Natka pietruszki pełni w kuchni podobną rolę co szczypior. Jest dodatkiem, bez którego wielu smakoszy nie potrafi wyobrazić sobie potraw na bazie pieczarek, czy pomidorów. Niepozorne listki pietruszki pod względem zawartości witaminy C biją na głowę niejednego cytrusa. Są również wspaniałym źródłem żelaza i kwasu foliowego – bez wątpienia, pietruszkę warto jeść przez cały rok, nie tylko na wiosnę! Z kolei szczaw warto jeść dla beta-karotenu, który jest szczególnie silnym przeciwutleniaczem. Ta nowalijka zawiera również rutynę, substancję wzmacniającą układ krwionośny. Jednak ze szczawiem nie można przesadzić – kwas szczawiowy jest szkodliwy w nadmiernych ilościach.
Według wielu osób, to nie jaskółka czyni wiosnę, a zupa z botwinki. Jej piękny kolor i świeży, wiosenny smak urozmaici każdy obiad, a właściwości – odkwaszą i odtrują organizm. Co ciekawe, niektórzy naukowcy uważają, że botwinka jest swoistym afrodyzjakiem! Równie kolorową nowalijką są piękne, różowe rzodkiewki. To niezbędny składnik wiosennych sałatek i twarożków. Jedzmy je jeśli chcemy przyspieszyć metabolizm i wspomóc pracę układu pokarmowego; rzodkiewki pomogą nam również oczyścić organizm z toksyn oraz wzmocnić włosy i paznokcie.

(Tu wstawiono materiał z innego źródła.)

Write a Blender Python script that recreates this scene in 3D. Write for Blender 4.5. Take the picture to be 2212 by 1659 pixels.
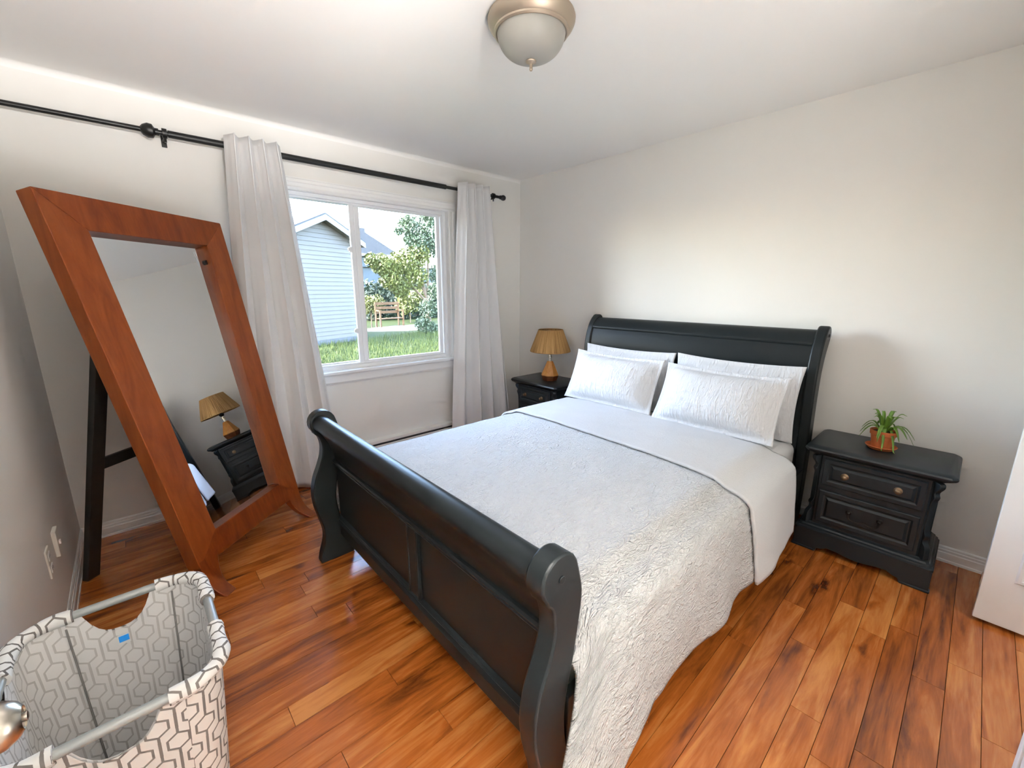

Pisząc o nowalijkach, nie można oczywiście zapomnieć o sałacie. Traktujemy ją jako smaczny „uzupełniacz” obiadu, ale rzadko jesteśmy świadomi jej prozdrowotnych właściwości. Chociażby sam jej kolor świadczy o zawartości chlorofilu, który ma działanie bakteriobójcze oraz pomaga chronić organizm przed infekcjami. Mówi się, że Amerykanie jedzą ją dla zdrowia, Francuzi dla smaku, a Włosi dla urody.
Decyzja o włączeniu do wiosennego jadłospisu sklepowych nowalijek jest słuszna, o ile zostaną dodatkiem i przysmakiem, a nie bazą diety. Nowalijki chłoną duże ilości nawozu, dlatego jedzmy je w rozsądnych ilościach. Pamiętajmy, że najbezpieczniejszą opcją jest ich domowa hodowla!